The other view necessary is of the structure. For example, for a car, the questions would be: does it have sufficiently robust ball bearings, or tyres the same size?

The problem is that all platforms are subject to continuous development, which gives rise to concerns about overall stability,as more and more changes are made to the original model. This is happening in the financial sector, as exchanges offer different types of trading.

The effects of complexity are multiplied by the fact that exchanges are competing against each other for business, predominantly on volumes.

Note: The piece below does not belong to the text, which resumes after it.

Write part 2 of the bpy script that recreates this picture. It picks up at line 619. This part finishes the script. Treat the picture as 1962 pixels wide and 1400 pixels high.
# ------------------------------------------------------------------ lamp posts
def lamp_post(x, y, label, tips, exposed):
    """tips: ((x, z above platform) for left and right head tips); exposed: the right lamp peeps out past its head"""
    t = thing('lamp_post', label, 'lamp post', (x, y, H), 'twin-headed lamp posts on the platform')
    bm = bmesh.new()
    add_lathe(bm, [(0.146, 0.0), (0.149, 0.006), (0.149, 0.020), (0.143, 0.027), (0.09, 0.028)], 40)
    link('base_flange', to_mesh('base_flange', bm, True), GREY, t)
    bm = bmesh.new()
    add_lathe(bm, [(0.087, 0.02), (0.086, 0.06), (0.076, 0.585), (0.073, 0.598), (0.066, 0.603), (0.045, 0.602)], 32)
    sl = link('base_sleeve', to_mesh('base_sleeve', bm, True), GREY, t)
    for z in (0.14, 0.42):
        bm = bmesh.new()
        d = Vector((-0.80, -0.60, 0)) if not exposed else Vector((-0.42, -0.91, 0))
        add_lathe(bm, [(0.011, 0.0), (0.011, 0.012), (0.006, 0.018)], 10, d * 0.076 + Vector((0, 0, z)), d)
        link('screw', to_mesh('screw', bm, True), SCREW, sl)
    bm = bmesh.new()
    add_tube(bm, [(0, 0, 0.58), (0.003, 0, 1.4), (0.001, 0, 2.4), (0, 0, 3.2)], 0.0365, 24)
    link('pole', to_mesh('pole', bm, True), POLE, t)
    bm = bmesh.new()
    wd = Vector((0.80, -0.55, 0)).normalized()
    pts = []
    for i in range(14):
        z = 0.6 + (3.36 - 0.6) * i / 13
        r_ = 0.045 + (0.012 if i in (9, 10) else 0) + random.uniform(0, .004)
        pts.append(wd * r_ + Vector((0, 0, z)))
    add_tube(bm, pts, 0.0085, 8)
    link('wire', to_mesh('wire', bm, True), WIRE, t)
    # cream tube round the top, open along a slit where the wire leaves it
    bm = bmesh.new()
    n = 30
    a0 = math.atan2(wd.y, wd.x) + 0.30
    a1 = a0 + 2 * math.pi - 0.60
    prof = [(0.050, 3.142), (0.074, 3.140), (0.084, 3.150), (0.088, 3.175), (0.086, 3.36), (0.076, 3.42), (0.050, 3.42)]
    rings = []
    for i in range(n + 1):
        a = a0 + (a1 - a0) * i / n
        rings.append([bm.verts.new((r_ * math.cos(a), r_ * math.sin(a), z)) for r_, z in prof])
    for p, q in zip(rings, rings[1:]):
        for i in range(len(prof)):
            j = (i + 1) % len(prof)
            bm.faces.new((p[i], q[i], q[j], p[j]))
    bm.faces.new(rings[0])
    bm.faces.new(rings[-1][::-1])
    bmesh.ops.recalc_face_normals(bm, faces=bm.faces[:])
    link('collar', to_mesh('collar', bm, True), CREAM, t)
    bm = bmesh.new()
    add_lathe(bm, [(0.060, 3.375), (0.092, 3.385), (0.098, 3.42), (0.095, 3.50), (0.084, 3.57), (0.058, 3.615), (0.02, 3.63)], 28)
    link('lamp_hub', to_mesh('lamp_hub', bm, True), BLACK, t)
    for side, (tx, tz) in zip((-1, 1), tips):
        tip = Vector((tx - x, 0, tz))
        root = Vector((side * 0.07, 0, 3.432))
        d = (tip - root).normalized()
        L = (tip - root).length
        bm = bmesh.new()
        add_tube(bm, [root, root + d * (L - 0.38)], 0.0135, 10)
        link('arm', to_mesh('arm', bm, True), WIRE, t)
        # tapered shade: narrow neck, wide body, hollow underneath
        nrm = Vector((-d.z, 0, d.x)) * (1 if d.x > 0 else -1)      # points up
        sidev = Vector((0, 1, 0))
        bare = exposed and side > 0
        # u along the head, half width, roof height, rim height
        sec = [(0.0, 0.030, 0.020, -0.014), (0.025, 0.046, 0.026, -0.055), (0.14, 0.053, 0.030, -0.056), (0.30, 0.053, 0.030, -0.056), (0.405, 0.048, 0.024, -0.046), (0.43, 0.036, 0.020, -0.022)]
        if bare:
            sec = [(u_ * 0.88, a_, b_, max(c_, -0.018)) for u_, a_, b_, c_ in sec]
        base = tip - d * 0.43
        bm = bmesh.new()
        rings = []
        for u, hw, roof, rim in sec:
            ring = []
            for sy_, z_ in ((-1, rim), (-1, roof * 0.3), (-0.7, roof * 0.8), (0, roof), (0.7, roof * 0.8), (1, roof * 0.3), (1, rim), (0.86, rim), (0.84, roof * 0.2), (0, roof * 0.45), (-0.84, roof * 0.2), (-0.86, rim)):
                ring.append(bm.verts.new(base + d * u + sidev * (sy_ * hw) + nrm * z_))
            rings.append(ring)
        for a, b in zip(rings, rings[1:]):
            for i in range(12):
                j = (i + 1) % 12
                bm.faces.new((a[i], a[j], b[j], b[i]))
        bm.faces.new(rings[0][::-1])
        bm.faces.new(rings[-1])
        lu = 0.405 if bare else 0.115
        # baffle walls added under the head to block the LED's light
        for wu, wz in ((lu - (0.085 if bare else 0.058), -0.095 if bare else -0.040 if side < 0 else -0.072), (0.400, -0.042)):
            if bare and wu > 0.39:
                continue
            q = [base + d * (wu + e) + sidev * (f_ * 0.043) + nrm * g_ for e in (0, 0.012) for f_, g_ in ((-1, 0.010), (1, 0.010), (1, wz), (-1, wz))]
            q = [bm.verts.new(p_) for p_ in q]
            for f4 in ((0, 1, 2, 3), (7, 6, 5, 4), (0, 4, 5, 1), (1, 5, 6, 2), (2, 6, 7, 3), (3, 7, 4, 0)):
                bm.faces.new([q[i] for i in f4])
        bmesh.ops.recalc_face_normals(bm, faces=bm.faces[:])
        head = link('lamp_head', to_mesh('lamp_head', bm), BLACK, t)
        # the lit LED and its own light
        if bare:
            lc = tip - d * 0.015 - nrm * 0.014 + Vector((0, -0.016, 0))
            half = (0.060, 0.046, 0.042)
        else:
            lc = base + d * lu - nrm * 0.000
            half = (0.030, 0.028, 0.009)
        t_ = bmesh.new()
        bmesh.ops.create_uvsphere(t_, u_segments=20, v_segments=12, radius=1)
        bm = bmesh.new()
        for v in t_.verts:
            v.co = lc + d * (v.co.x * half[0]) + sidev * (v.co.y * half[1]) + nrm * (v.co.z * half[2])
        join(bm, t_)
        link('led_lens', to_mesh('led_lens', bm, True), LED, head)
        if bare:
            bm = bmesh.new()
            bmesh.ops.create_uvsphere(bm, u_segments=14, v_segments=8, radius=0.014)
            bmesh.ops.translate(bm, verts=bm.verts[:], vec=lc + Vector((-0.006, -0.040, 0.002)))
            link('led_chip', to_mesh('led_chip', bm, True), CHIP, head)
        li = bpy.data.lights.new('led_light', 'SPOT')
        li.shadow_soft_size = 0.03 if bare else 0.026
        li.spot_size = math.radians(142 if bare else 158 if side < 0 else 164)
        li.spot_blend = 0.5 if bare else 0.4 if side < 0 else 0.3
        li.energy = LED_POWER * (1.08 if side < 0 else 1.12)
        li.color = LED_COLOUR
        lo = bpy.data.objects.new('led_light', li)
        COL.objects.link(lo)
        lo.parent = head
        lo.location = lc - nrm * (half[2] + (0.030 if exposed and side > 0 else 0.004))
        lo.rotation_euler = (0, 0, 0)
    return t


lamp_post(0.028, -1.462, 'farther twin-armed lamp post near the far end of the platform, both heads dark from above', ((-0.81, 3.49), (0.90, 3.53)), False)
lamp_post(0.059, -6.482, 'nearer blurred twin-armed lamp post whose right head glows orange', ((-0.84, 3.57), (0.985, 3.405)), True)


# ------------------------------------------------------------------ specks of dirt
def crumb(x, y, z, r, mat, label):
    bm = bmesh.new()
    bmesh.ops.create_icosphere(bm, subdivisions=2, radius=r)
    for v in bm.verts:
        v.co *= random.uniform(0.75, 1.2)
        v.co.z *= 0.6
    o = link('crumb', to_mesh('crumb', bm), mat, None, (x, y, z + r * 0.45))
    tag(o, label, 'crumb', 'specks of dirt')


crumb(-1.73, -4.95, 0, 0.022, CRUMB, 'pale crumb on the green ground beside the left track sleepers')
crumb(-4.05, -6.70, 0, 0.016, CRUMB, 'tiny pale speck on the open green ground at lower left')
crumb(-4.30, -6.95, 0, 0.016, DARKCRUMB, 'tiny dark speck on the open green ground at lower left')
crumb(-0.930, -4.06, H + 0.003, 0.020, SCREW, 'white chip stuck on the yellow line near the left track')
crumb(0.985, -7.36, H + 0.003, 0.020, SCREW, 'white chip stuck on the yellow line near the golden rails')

This only serves to increase the business value to the exchange operators of their ability to cater to algorithmically driven business. Lesokhin warns that this is setting up the industry for the "perfect storm" hitting those building the trading platforms.

Regulatory issue such as Basel, Dodd-Frank, Ucits and AIFMD are driving IT providers and software developers toward modular based solutions. Being able to bolt on another software module to answer demands in respect of, say, Basel or Solvency rules indicates flexibility is required in the design of systems.

However, modularity goes against the objective of those developing trading platforms, which is to maximise performance. Modules have to be able to ‘talk' to each other, which takes more time. On the other hand, it is harder to implement changes to single, all-encompassing systems.

The battle can be framed in terms of flexibility versus speed, but there is also continued pressure to deliver faster time to market. This creates another set of risks around the implementation of solutions, because it shortens time for quality assurance (QA) testing before going live.

The financial industry is able to attract the top programmers, but the complexities of the platforms being developed have reached a level whereby they are outstripping even these technology superstars. And cost pressures on the financial industry make it tempting to consider amending or limiting QA. Therefore, it is time that regulators recognised the risks developing and put control measures in place, Lesokhin suggests.

This could take the form of a regulatory baseline, to stop competition between exchange platforms without adherence to minimum risk tolerance levels and QA.

"It is not good for platforms to compete without paying heed to structural risks in their systems," he says.

Picking up the car analogy again, Lesokhin likens it to the US Federal Highways system, where it requires surveying to identify weaknesses. Similarly, those designing and implementing systems should be required to identify any weaknesses in what has become key infrastructure. He believes the industry will eventually recognise this need, but until then the market will continue to see glitches.

The so-called kill switches being proposed by some regulators, to ensure that trading can be halted if it looks as if a glitch is happening, are "a band-aid solution", Lesokhin says. Instead, he expects increased frequency of serious trading glitches and, as a result, drastic rules being implemented against quantitative trading and other fundamental changes in areas such as high-frequency trading, if the industry does not improve its record.

Regulators are also becoming aware of the danger that events are less likely to occur in isolation in future. Lesokhin cites the example of Bats, which along with other multilateral trading facilities and Nasdaq were ensnared in a trading glitch that sent Kraft Foods Group shares up about 30% in one minute in early October. This served as a warning of the interconnecting of systems, creating domino-effect scenarios.